Итак, фотография-документ строилась на этой утопии (или этой иллюзии), стремящейся игнорировать все, что виртуально или актуально предсуществовало изображению, все, что всегда окружает вещи, все экстрафотографические данные, неотделимые от фотографии. Все эти элементы фотография-выражение, напротив, признает. В то время как фотография-документ стремится быть прямым запечатлением, фотография-выражение подчеркивает свой непрямой характер. Вместо того, чтобы гарантировать связь модели и копии, она устраивает игру вещей с «изображениями, которые уже здесь», с уже виденным, дежа-вю, то есть со снимками, с манерами письма и субъективности. В режиме выражения дежа-вю не предполагает виденного, напротив – виденное извлекается из уже виденного. Переход от документа к выражению – это переход от кальки к карте: от идеала истины и близости к бесконечной игре отдалений и дистанций.
V
Режим фотографии-выражения
Безукоризненная эквивалентность изображений и вещей строилась на тройном отказе: отказе от субъективности фотографа, от социальных и субъективных отношений с моделями и вещами и от фотографического письма. Именно противоположность этих элементов точно характеризует фотографию-выражение. Красноречие формы, утверждение индивидуальности фотографа, диалогические отношения с моделями – таковы главные черты фотографии-выражения. Письмо, автор, Другой – такова манера, новая по сравнению с документом.

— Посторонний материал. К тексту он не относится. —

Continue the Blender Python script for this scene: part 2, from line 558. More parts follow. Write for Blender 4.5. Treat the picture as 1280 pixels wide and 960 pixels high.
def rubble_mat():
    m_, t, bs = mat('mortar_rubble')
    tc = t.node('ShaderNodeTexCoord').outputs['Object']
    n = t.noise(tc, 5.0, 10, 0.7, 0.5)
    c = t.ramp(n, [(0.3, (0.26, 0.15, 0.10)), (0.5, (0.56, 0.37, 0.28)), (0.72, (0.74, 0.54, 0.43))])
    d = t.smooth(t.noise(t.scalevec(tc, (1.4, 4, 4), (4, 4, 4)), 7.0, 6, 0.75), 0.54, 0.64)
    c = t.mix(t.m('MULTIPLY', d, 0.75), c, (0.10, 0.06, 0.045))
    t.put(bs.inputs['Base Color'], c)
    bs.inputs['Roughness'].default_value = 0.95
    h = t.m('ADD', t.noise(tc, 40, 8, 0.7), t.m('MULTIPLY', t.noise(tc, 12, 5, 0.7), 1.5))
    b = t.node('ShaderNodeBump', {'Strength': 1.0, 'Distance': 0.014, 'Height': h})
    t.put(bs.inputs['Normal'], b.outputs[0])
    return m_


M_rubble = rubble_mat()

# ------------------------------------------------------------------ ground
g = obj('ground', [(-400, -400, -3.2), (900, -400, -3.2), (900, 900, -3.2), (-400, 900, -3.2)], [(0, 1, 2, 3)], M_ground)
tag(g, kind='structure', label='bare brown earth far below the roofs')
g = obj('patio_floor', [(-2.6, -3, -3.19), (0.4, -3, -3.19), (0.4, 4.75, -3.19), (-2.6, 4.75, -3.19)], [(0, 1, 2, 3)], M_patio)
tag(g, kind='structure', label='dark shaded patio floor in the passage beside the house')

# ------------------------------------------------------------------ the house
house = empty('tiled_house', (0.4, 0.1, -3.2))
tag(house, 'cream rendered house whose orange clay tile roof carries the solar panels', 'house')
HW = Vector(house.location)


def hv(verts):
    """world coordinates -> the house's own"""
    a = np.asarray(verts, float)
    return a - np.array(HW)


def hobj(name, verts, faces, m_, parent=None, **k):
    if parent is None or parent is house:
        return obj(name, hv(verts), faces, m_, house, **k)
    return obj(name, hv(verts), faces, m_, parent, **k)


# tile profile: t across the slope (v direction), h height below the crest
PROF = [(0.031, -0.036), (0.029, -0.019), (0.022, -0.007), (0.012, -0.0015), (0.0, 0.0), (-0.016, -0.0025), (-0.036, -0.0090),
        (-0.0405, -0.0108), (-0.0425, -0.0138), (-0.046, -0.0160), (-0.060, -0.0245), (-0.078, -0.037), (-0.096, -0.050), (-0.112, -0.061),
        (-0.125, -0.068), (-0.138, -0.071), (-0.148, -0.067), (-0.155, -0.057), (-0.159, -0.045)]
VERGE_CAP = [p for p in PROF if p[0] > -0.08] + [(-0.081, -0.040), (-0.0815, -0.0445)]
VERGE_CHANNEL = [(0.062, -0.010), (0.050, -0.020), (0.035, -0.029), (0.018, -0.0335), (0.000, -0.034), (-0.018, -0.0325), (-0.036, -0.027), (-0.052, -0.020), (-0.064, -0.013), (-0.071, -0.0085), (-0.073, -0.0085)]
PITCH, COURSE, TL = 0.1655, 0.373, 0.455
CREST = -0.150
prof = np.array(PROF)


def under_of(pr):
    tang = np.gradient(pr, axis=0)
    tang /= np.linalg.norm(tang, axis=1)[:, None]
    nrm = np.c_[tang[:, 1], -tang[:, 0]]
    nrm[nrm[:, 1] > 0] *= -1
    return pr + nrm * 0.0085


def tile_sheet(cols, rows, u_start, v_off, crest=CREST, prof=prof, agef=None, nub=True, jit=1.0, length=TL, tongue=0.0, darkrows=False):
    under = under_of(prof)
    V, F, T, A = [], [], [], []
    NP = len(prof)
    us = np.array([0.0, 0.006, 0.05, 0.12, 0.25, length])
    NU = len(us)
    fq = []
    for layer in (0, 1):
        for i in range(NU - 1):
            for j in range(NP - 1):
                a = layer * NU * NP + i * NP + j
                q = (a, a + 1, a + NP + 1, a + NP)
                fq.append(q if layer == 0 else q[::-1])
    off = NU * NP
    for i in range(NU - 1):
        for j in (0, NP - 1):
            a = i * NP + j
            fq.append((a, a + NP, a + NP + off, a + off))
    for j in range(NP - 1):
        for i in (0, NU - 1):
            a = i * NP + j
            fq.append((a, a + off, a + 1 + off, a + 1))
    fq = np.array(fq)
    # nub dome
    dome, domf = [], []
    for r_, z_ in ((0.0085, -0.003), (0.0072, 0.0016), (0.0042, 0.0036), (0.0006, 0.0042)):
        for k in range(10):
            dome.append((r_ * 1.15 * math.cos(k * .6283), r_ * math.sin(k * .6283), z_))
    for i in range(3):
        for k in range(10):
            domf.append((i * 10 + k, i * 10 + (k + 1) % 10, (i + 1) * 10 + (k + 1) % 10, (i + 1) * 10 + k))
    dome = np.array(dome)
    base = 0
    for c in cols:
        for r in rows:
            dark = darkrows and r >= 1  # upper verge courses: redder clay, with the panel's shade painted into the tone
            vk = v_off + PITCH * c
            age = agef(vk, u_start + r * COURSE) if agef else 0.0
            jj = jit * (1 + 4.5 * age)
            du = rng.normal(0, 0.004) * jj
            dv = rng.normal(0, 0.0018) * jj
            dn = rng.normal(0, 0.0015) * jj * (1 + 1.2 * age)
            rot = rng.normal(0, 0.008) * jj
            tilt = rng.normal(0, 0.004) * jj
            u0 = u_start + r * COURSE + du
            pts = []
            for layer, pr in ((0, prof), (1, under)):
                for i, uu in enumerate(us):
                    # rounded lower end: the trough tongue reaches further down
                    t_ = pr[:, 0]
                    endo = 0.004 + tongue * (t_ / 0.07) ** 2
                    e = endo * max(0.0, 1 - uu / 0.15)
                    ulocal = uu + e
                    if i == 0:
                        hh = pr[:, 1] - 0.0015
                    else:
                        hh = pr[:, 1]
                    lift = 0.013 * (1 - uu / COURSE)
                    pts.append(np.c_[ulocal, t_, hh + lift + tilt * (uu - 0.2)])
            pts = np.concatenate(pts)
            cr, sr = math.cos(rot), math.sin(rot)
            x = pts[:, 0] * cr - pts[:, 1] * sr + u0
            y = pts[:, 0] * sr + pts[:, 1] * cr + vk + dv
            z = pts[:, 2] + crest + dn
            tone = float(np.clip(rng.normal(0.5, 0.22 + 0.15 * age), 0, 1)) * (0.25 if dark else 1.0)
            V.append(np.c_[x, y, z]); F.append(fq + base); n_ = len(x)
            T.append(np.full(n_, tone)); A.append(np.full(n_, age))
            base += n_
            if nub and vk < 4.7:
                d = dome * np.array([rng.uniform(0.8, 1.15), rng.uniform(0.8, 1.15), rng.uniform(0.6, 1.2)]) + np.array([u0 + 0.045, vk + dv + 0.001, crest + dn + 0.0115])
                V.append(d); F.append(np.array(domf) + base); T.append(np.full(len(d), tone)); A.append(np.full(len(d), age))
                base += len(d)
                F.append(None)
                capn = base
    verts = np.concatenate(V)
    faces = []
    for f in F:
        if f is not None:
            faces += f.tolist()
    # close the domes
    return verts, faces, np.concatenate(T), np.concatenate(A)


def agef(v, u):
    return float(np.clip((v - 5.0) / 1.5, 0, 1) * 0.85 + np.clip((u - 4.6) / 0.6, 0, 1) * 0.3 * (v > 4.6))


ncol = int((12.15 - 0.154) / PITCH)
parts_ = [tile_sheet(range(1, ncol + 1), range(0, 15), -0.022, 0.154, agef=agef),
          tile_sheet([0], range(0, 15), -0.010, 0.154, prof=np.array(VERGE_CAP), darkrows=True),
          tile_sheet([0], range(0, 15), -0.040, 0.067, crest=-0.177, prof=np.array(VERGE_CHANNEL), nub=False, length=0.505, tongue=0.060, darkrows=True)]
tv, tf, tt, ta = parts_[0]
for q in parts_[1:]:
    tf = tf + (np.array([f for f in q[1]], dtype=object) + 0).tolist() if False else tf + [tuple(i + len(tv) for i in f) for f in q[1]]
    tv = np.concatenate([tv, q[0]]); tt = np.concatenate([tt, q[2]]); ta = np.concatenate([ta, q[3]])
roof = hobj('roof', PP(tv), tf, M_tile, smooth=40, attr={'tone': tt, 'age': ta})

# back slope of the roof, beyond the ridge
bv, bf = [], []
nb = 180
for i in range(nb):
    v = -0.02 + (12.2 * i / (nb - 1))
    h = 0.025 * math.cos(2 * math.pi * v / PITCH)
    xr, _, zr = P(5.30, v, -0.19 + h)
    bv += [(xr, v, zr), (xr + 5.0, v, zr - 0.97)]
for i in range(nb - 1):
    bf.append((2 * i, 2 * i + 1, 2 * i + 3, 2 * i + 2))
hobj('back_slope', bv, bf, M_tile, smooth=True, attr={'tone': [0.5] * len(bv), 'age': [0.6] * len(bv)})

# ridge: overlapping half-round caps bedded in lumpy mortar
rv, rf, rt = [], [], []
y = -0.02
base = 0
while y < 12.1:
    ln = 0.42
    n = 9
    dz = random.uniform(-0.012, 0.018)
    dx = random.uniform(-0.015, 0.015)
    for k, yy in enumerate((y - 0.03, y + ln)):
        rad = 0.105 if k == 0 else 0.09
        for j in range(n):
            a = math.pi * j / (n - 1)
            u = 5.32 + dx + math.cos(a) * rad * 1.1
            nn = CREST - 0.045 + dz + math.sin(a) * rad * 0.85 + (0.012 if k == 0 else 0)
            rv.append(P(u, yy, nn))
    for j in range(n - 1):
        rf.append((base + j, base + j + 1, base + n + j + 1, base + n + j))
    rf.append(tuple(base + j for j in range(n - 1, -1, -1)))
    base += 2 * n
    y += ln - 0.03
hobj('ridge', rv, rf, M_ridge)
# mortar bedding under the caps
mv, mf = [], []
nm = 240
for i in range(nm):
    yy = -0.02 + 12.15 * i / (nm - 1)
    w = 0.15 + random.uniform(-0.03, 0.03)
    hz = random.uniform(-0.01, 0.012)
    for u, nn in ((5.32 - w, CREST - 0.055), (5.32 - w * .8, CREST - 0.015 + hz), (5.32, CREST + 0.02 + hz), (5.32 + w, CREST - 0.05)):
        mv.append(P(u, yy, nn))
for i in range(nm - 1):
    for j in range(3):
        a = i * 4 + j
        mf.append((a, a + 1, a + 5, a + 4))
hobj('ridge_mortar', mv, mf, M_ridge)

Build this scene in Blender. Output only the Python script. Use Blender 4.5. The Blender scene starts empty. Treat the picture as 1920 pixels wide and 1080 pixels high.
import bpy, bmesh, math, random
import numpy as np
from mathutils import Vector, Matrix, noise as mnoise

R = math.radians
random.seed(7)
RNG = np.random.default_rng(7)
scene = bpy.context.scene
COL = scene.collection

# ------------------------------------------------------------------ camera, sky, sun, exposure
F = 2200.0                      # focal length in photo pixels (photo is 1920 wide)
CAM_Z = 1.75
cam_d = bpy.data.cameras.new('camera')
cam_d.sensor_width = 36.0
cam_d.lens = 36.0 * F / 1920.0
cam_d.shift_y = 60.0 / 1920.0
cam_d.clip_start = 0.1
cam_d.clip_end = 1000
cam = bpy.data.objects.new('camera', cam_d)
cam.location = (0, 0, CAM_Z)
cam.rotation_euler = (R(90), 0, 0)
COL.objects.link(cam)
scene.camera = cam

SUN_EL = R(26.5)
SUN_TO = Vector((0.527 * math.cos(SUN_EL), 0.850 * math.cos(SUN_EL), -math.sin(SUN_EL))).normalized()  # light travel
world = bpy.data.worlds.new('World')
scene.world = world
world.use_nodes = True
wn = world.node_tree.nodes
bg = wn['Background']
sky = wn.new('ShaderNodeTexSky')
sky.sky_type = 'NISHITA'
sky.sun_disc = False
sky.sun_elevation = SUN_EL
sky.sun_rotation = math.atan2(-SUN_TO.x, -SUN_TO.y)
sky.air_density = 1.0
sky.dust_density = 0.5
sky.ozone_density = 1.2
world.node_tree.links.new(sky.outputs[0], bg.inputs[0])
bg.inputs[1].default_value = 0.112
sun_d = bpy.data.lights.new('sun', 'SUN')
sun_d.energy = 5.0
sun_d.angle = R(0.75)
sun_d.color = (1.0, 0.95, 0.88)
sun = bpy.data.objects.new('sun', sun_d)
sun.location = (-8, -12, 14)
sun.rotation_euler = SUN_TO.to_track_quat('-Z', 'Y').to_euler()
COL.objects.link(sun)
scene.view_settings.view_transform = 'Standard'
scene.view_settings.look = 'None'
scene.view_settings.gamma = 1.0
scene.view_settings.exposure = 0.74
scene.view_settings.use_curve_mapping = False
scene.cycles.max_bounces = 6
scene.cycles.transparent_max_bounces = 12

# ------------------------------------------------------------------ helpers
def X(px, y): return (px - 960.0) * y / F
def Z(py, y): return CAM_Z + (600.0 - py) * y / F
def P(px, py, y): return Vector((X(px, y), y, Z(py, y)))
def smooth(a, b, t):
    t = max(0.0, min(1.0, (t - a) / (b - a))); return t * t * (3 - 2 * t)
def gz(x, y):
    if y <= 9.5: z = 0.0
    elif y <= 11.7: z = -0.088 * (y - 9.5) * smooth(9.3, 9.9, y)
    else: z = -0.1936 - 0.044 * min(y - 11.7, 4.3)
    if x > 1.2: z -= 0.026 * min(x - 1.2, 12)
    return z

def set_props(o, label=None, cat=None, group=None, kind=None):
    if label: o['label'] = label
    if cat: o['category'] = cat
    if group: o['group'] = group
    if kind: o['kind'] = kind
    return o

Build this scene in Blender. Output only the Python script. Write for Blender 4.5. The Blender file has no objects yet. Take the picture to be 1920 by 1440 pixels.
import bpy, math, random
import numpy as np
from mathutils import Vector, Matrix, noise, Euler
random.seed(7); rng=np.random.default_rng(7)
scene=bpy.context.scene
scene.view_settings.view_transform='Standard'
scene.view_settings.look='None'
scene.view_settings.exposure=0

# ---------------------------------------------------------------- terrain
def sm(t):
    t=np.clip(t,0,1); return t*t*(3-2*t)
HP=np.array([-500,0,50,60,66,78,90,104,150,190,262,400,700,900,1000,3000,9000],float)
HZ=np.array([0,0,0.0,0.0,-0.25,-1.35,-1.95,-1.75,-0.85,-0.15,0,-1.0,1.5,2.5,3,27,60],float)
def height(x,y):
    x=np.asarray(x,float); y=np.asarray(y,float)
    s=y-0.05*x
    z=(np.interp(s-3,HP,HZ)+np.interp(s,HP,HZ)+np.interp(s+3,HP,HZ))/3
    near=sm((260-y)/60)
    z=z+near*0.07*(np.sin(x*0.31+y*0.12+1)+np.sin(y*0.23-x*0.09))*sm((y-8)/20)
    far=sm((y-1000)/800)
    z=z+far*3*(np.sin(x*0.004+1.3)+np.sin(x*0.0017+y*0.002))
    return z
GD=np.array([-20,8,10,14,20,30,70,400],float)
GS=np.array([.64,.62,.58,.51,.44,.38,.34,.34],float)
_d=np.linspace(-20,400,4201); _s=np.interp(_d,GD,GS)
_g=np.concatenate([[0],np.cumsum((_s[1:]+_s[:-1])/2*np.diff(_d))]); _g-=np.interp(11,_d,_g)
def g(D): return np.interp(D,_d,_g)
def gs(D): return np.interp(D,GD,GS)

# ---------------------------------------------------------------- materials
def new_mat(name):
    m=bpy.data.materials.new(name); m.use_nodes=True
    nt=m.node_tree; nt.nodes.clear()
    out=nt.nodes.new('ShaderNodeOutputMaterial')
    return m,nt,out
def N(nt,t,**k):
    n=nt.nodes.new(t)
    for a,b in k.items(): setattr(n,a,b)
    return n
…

Фотография-выражение не отказывается вовсе от документальных целей, но предлагает другие, по видимости обходные, пути доступа к вещам, фактам и событиям. Это именно те пути, от которых отказывалась фотография-документ: письмо (следовательно, изображение); субъект (следовательно, автор); диалогизм (следовательно, Другой).
Изображение, письмо
Фотографическое изображение и письмо стали первыми жертвами мифа о документальной прозрачности – этой безумной иллюзии, утверждающей, что изображение и его (знаменитый) референт соединяет полная эквивалентность. «Какова бы ни была его манера, фото всегда невидимо, видят вовсе не его», – писал Ролан Барт еще в 1980 году, точно в тот момент, когда окольный путь изображения, опора на фотографическое письмо утверждались как наиболее надежный путь доступа к вещам. Тогда изобретались прежде всего новые способы видения пейзажа, тела и вещей, что проявилось в моде, рекламе и Фотографической миссии Datar.